In 1997, Sun steered to higher value-added products via a range of electrical household items. First came a kettle with a 360-degree cordless connector.

"We made the handle hollow to be lightweight. We put the heating element underneath, not in the water. Later we added water gauges," says Sun. Now Kin Hip sells 200,000 such kettles per year.

"Next, we will put a colourful light ring around the product so people know when the water is ready."

Kin Hip's product lines are a balanced mix of plastics (40%), stainless steel (40%) and electrical products (20%). Annual sales total HK$400m (US$51m). Production is at the company's 1,000-worker factory in Shenzhen on the Chinese mainland.

Consistently opting for innovation and quality over strict price competition has made the difference between success and failure - although admittedly not every product is profitable. One of the worst flops was a coffee-mug warmer in the mid-1980s. "It was very innovative and everyone liked it, but the retail price of US$12 was too high," Sun says.

To avoid miscues, the company turned to extensive market research and testing. "Our testing and debate on product design are quite lengthy. We do all this before tooling. Then 90% of the products devised by us or our customers do sell," Sun says.

In Kin Hip's largest market, the US, it has a 49% share. Sales are also strong to the UK, New Zealand, Australia and Southeast Asia. Still at early stages in the Chinese mainland market, Sun plans to focus on developing sales there.

His strategy is to avoid concentrating only on major cities like Guangzhou, Shanghai, Beijing and Shenzhen, which are "flooded with too many of the same things". Instead, he stresses second-tier sites like Wuhan, Fuzhou, Nanjing and Xiamen.

Based on decades of business experience, Sun cautions SMEs not to rely totally on a single product: "You should diversify - but in areas where you have expertise.

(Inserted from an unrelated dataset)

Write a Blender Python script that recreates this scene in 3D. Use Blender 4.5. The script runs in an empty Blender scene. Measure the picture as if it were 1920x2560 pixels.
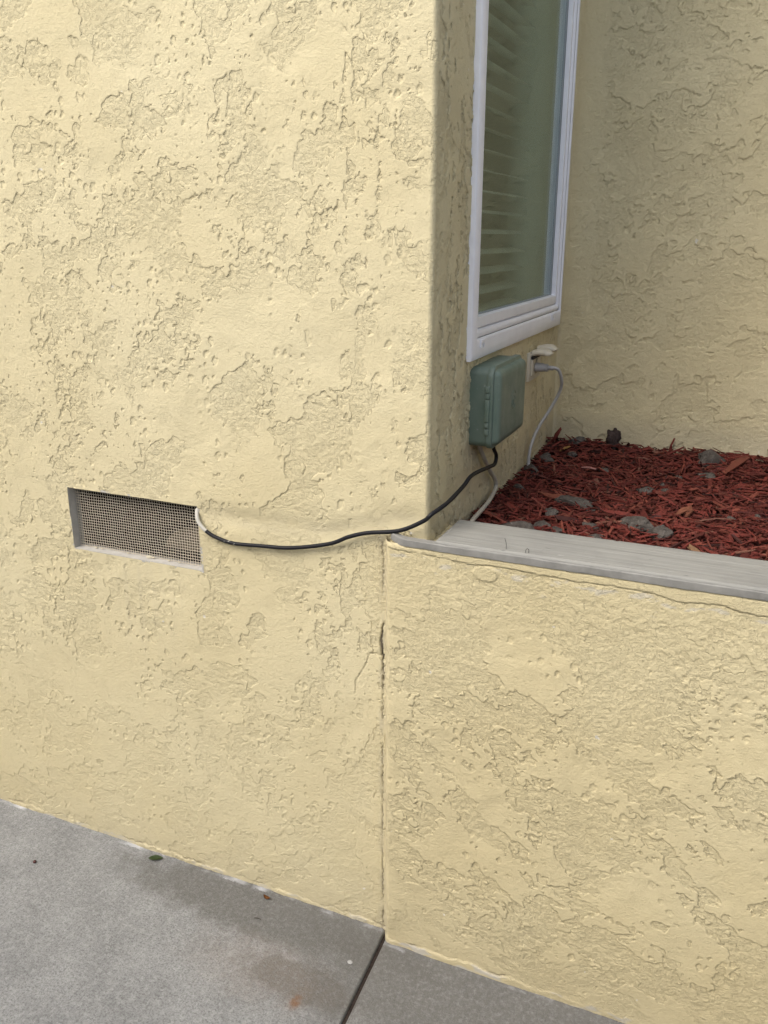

In other words, an electronics factory should stick to electronics products."

His final word of advice is to avoid the trap of arrogance when things go well. "Be humble. Then people will be willing to teach you and share ideas that you can incorporate into your business," he advises.



Tips To Better Marketing

AFTER decades of success in overseas markets, Kin Hip Metal & Plastic Fty Ltd executive director Cliff Sun commands a wealth of knowledge on the secrets and strategies of successful product marketing.
He offers the following advice to SMEs:

  • Focus on quality, quality, quality! Nothing is more important. Quality creates loyal customers, who supply word-of-mouth publicity to lure new customers.
  • Select an easy-to-pronounce and simple-to-remember brand name (preferably two syllables).
  • Proper advertising is necessary. Use "nice spots" in popular magazines to show your brand.
  • Use local professional product designers, but ensure they understand the appropriate user habits and culture.
  • Offer a problem-free guarantee to help forge strong relationships with clients. Apply strong quality control to gain customers' trust.
  • The Chinese mainland is a unique market demanding slightly different approaches. Sun suggests the following:
  • Hong Kong's government is negotiating with the mainland on duty charges. If a zero-import-duty policy emerges for goods entering the mainland from Hong Kong, then high-value-added production may be feasible in Hong Kong.
  • Word of mouth is important. Foreign clients actually market your products by using them in conjunction with their mainland investments. Local people enjoy following the quality choices of overseas counterparts, especially at discount prices.
  • Be cautious with credit sales. Suppliers of popular products too unique to easily replace are in a strong position to reject credit sales. When a comprehensive credit-rating system emerges, some credit can be offered to high-rated clients.
  • Clearing account-receivables can take up to six months. This is like allocating two sets of capital, one for production costs and another to cover the time difference until revenue is actually received.
  • Not every manufacturer is fully aware of distribution channels. Build a network of agents to help bear the burden of "shelf fees".